Thu, Dec 30, 2004 - Page 3 News List

Pundits say domestic solidarity a priority

LEAVE WELL ALONE Political observers yesterday urged Taiwanese politicians to ignore Beijing's move on the anti-secession bill and concentrate on local stability

By Joy Su  /  STAFF REPORTER

As Beijing decided yesterday to hand a draft of the anti-secession bill to its highest legislative organ for deliberation in March, prominent political observers in Taiwan urged the nation to put bipartisan bickering aside and make domestic solidarity a priority.

China's official Xinhua news agency reported yesterday that the Standing Committee of the National People's Congress [NPC] "decided ? to submit the draft law against secession to the third session of the 10th National People's Congress [in March]." According to the report, the decision had been made unanimously yesterday.

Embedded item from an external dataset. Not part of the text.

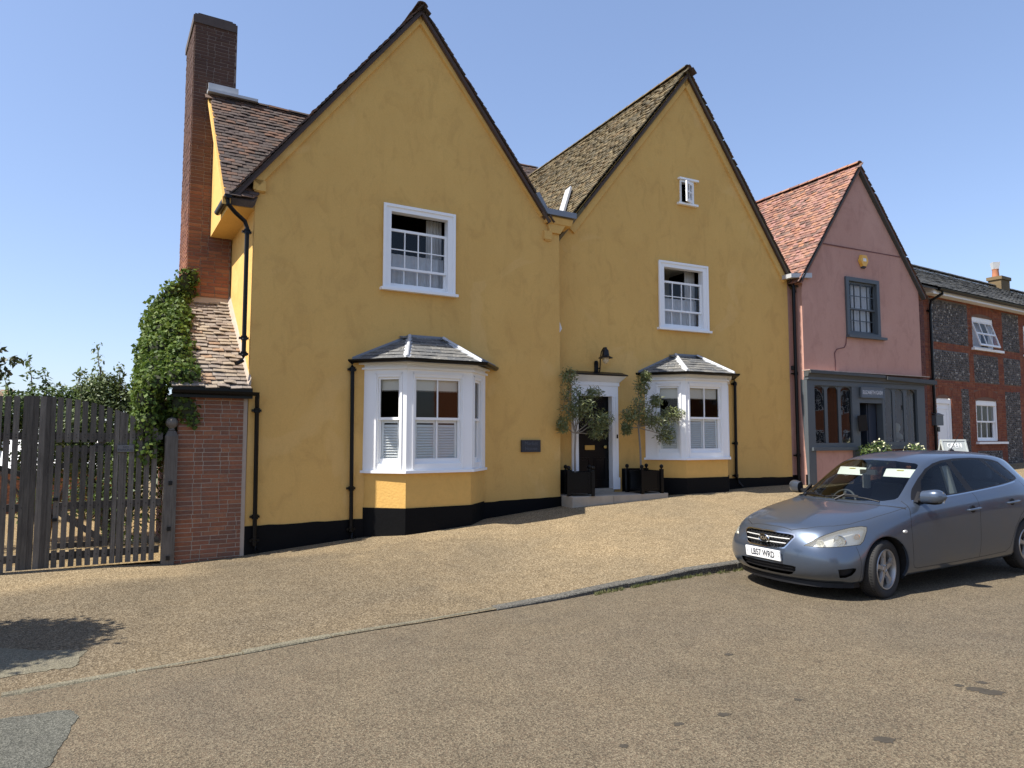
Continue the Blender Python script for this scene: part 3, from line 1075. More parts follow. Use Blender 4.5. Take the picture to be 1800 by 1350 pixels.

While the Beijing authorities have yet to reveal the full text of the bill, committee chairman Wu Bangguo (吳邦國) said at the close of the NPC Standing Committee's five-day session that "the draft law, based on the Constitution and the major policies on Taiwan such as `peaceful reunification' and `one country, two systems,' is centered around the theme of fighting and curbing the secessionist activities of the `Taiwan independence' for-ces and to promote the peaceful reunification of the motherland," the report said.

While China had made efforts to develop cross-strait ties peacefully, "Taiwan authorities have accelerated secessionist activities for `Taiwan Independence,' especially through the so-called `constitutional reform,'" the report said.

"[I]t must be made clear that to maintain national sovereignty and territorial integrity is the core interests of our nation and the common obligation of all Chinese people, including our Taiwan compatriots [sic]," he was quoted as saying.

Wu said that "the anti-secession law was drafted after opinions and ideas were solicited from all circles," according to the report.

Despite the attention accorded the bill yesterday, the Mainland Affairs Council (MAC) said that Wu's remarks were not unexpected.

"This is basically the same as what they [Chinese authorities] say in their work reports ? peaceful unification, etc. They're just connecting those ideas with the bill this time," council vice chairman Chiu Tai-san (邱太三) said yesterday.

He said that it was difficult to understand the motivation behind the law.

"In terms of ties with the US, China has the upper hand. In Taiwan, the pan-blues maintained the majority in the Legislative Yuan. It seems unlikely that there will be any political changes domestically," Chiu said.

He said that the proposed law put everyone at risk.

"When you tie people to geography in the law, you put all at risk. Is it a violation of the law if I say that I support Taiwanese independence in Taiwan?" Chiu said.